• Exercise description
Your task is to retype, word for word, the lines from the start of the data through the line holding "158, 146), .6)]))". Do not include the pictures.

• Supplied data
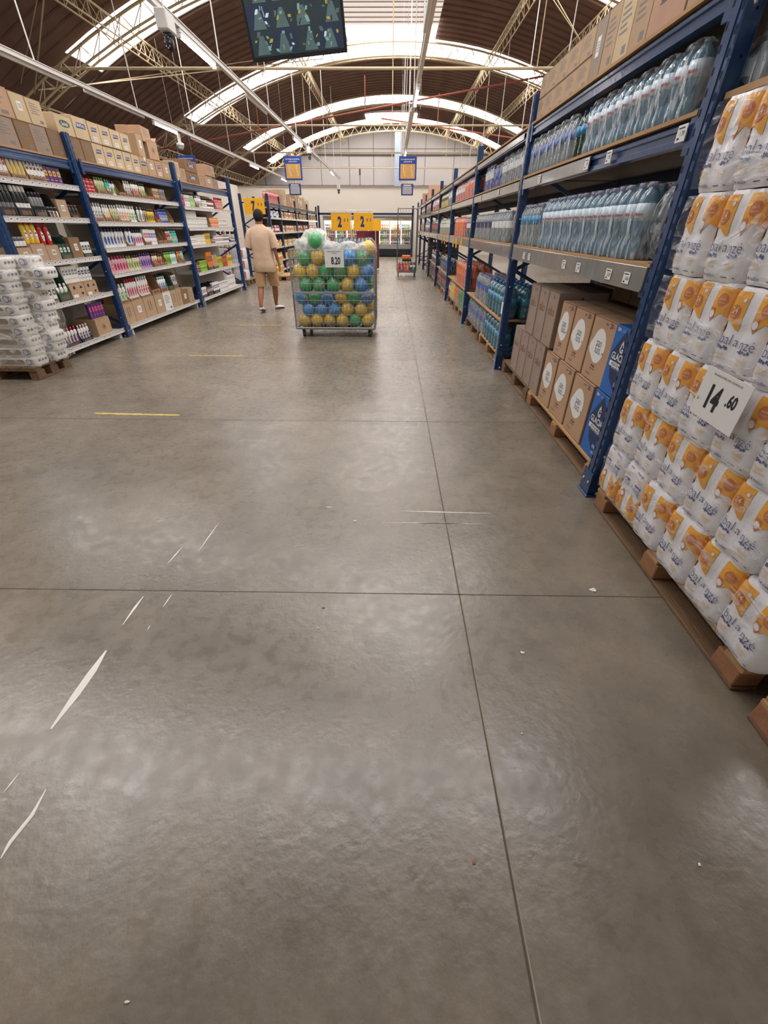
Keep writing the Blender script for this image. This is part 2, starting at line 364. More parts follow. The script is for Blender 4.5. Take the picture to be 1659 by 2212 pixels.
# corrugation ribs of the sheets
y = YB + .2
while y < 37.5:
    if not any(a - .05 < y < c + .05 for a, c in STRIPS):
        n = 30; xs = [-13 + 26.4 * i / n for i in range(n + 1)]
        vs = [(x, y - .03, rz(x) - .004) for x in xs] + [(x, y, rz(x) - .035) for x in xs] + [(x, y + .03, rz(x) - .004) for x in xs]
        rb.add(vs, [(i, i + 1, n + 2 + i, n + 1 + i) for i in range(n)] + [(n + 1 + i, n + 2 + i, 2 * n + 3 + i, 2 * n + 2 + i) for i in range(n)], 0)
    y += 0.42
struct(rb.build('ceiling', [ROOFM]))
k = 0
for a, c in STRIPS:
    if a < YB: continue
    k += 1; b = MB(); arch_sheet(b, XL, XR, a, c, 0, 0.02)
    struct(b.build('window_%d' % k, [SKY]))
# raised daylight boxes along the ridge
for a, c in ((6.4, 8.6), (13.2, 15.6), (20.0, 22.6), (33.2, 35.2)):
    k += 1; b = MB(); b.box(-1.6, 1.45, a, c, 6.86, 6.93, 0)
    struct(b.build('window_%d' % k, [SKY]))
b = MB(); b.box(-1.6, 1.45, 17.0, 20.0, 6.84, 6.9, 0); b.box(-1.6, 1.45, 10.2, 13.2, 6.84, 6.9, 0)
for i in range(8):
    for y0 in (17.0, 10.2): b.box(-1.6, 1.45, y0 + .2 + i * .36, y0 + .23 + i * .36, 6.82, 6.85, 1)
struct(b.build('ceiling_ridge_panel', [SKYS, mat('ridge_batten', (170, 158, 146), .6)]))

# roof trusses
def make_truss():
    r = empty('roof_truss')
    n = 44; XA, XB = -12.4, 12.8
    top = [(XA + (XB - XA) * i / n, 0, rz(XA + (XB - XA) * i / n) - .16) for i in range(n + 1)]
    botL = [(x, -.12, z - .38) for x, _, z in top]; botR = [(x, .12, z - .38) for x, _, z in top]
    b = MB(); b.path(top, .030, 6); b.build('top_chord', CREAM, r)
    b = MB(); b.path(botL, .024, 6); b.path(botR, .024, 6); b.build('bottom_chord', CREAM, r)
    b = MB()
    for i in range(n):
        m_ = tuple((top[i][j] + top[i + 1][j]) / 2 for j in range(3))
        for q in (botL, botR):
            b.tube(q[i], m_, .011, 4, caps=False); b.tube(m_, q[i + 1], .011, 4, caps=False)
        if i % 2 == 0: b.tube(botL[i], botR[i], .01, 4, caps=False)
    b.build('lattice', CREAM, r)
    b = MB(); b.tube((-10.0, 0, 4.65), (10.3, 0, 4.65), .03, 6); b.build('tie_rod', CREAM, r)
    for x in (-6.5, -3.3, 0, 3.5, 6.8): b = MB(); b.tube((x, 0, 4.65), (x, 0, rz(x) - .5), .014, 5); b.build('tie_hanger', CREAM, r)
    return r
TR = [0.8, 7.7, 14.55, 21.5, 28.6, 35.5]
for i, y in enumerate(TR):
    place('truss', make_truss, (0, y, 0), 0, 'cream steel lattice roof arch, %s one counted from the back gable' % nth(len(TR) - i), 'roof truss', 'roof trusses')
# longitudinal lattice girders under the roof
def make_girder():
    r = empty('purlin_girder'); L_ = 46.0
    b = MB(); b.tube((0, 0, 0), (0, L_, 0), .024, 6); b.build('top_chord', CREAM, r)
    b = MB(); b.tube((-.1, 0, -.34), (-.1, L_, -.34), .018, 5); b.tube((.1, 0, -.34), (.1, L_, -.34), .018, 5); b.build('bottom_chord', CREAM, r)
    b = MB(); n = 92
    for i in range(n):
        y = L_ * i / n; h = L_ / n / 2
        for s in (-.1, .1): b.tube((s, y, -.34), (0, y + h, 0), .008, 4, caps=False); b.tube((0, y + h, 0), (s, y + 2 * h, -.34), .008, 4, caps=False)
    b.build('lattice', CREAM, r); return r
GN = {-9.4: 'outermost left', -6.6: 'second from left', -3.3: 'left of the ridge', 3.5: 'right of the ridge', 5.4: 'second from right', 9.0: 'outermost right'}
for x, nm in GN.items():
    place('girder', make_girder, (x, -8.2, rz(x) - .12), 0, 'cream lattice girder running the hall length, ' + nm, 'roof girder', 'roof girders')
RED = mat('red_pipe_paint', (160, 84, 66), 0.6)
def thing_mb(name, mb, mats, label, cat, group=None, loc=None, rotz=0): return tag(mb.build(name, mats, None, loc, rotz), label, cat, group)
b = MB(); b.tube((-8.8, 21.0, 3.9), (5.5, 21.0, 5.9), .028, 6); b.tube((-5, 21, 4.43), (-5, 21, 5.4), .02, 6); b.tube((-1, 21, 4.99), (-1, 21, 5.9), .02, 6)
thing_mb('fire_pipe', b, RED, 'thin red pipe sloping across the roof space left of centre', 'pipe')
b = MB(); b.tube((-0.5, 25.0, 5.4), (7.8, 25.0, 4.5), .028, 6); b.tube((2, 25, 5.15), (2, 25, 6.2), .02, 6)
thing_mb('fire_pipe', b, RED, 'thin red pipe sloping down to the right below the roof', 'pipe')
for (xa, ya, za, xb, yb, zb, nm) in ((-9, 7.9, 4.2, -2.5, 14.5, 6.4, 'left, nearest'), (-2.8, 7.9, 6.4, -9, 14.5, 4.2, 'left, crossing the nearest'), (-9, 14.7, 4.3, -2.5, 21.4, 6.4, 'left, beyond the first skylight'),
        (3, 14.7, 6.5, 9.4, 21.4, 4.2, 'right, beyond the first skylight'), (9.0, 7.8, 4.3, 3.0, 14.5, 6.5, 'right, nearest')):
    b = MB(); b.tube((xa, ya, za), (xb, yb, zb), .014, 5); b.tube((xa, ya + .5, za + .1), (xb, yb - .4, zb + .1), .010, 5)
    thing_mb('wind_brace', b, CREAM, 'slim cream diagonal roof brace, ' + nm, 'roof brace', 'roof braces')

# ---------------------------------------------------------------- lighting tracks
ZT = 3.55
TUBE = mat('fluorescent_tube', (250, 252, 255), 0.3, var=0, emis=(240, 250, 255), es=TUBE_E)
def track(x, y0, y1, tubes, boxes, lab, gl):
    r = empty('lighting_track', (x, y0, ZT), 0, lab, 'lighting track', 'lighting tracks')
    L_ = y1 - y0
    b = MB(); b.box(-.03, .03, 0, L_, 0.02, .075); b.box(-.045, .045, 0, L_, .075, .085); b.build('rail', WSTEEL, r)
    for i, (a, c) in enumerate(boxes):
        b = MB(); b.box(-.075, -.03, a - y0, c - y0, -.02, .06, 0, .008); b.build('cable_duct', WSTEEL, r)
    y = 2.2 + math.fmod(abs(x), 1.0)
    while y < y1 - .3:
        b = MB(); b.tube((0, y - y0, .08), (0, y - y0, rz(x) - ZT - .1), .011, 6); b.build('hanger_rod', WSTEEL, r); y += 3.3
    for i, y in enumerate(tubes):
        t = empty('tube_lamp', (x, y, ZT - .035), 0, 'lit white fluorescent batten, %s from the camera end of the %s ceiling track' % (nth(i + 1), gl), 'lamp', 'fluorescent battens')
        b = MB(); b.box(-.03, .03, -.68, .68, 0, .05, 0, .01); b.build('lamp_housing', WSTEEL, t)
        b = MB(); b.tube((0, -.64, -.016), (0, .64, -.016), .018, 10); b.build('tube', TUBE, t)
        for a_ in (-.68, .64): b = MB(); b.box(-.025, .025, a_, a_ + .04, -.04, 0); b.build('lamp_end', WSTEEL, t)
track(-5.75, -6, 29, (-2.0, 6.2, 14.2, 22.5, 28.3), ((7.0, 10.5), (10.9, 13.2), (16, 20)), 'white ceiling track along the left rack, outermost left', 'left')
track(-2.78, -6, 29, (1.7, 8.6, 16.3, 24.9), ((11.2, 12.8), (18, 21)), 'white ceiling track running above the middle of the aisle', 'middle')
track(0.46, -6, 30.5, (3.9, 11.1, 18.6, 26.0), ((4.5, 8), (12.5, 17)), 'white ceiling track above the right edge of the aisle', 'right')
track(3.7, -6, 30.5, (2.6, 10.1, 17.6, 25.0), (), 'white ceiling track behind the right rack', 'rear right')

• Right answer
Keep writing the Blender script for this image. This is part 2, starting at line 364. More parts follow. The script is for Blender 4.5. Take the picture to be 1659 by 2212 pixels.
# corrugation ribs of the sheets
y = YB + .2
while y < 37.5:
    if not any(a - .05 < y < c + .05 for a, c in STRIPS):
        n = 30; xs = [-13 + 26.4 * i / n for i in range(n + 1)]
        vs = [(x, y - .03, rz(x) - .004) for x in xs] + [(x, y, rz(x) - .035) for x in xs] + [(x, y + .03, rz(x) - .004) for x in xs]
        rb.add(vs, [(i, i + 1, n + 2 + i, n + 1 + i) for i in range(n)] + [(n + 1 + i, n + 2 + i, 2 * n + 3 + i, 2 * n + 2 + i) for i in range(n)], 0)
    y += 0.42
struct(rb.build('ceiling', [ROOFM]))
k = 0
for a, c in STRIPS:
    if a < YB: continue
    k += 1; b = MB(); arch_sheet(b, XL, XR, a, c, 0, 0.02)
    struct(b.build('window_%d' % k, [SKY]))
# raised daylight boxes along the ridge
for a, c in ((6.4, 8.6), (13.2, 15.6), (20.0, 22.6), (33.2, 35.2)):
    k += 1; b = MB(); b.box(-1.6, 1.45, a, c, 6.86, 6.93, 0)
    struct(b.build('window_%d' % k, [SKY]))
b = MB(); b.box(-1.6, 1.45, 17.0, 20.0, 6.84, 6.9, 0); b.box(-1.6, 1.45, 10.2, 13.2, 6.84, 6.9, 0)
for i in range(8):
    for y0 in (17.0, 10.2): b.box(-1.6, 1.45, y0 + .2 + i * .36, y0 + .23 + i * .36, 6.82, 6.85, 1)
struct(b.build('ceiling_ridge_panel', [SKYS, mat('ridge_batten', (170, 158, 146), .6)]))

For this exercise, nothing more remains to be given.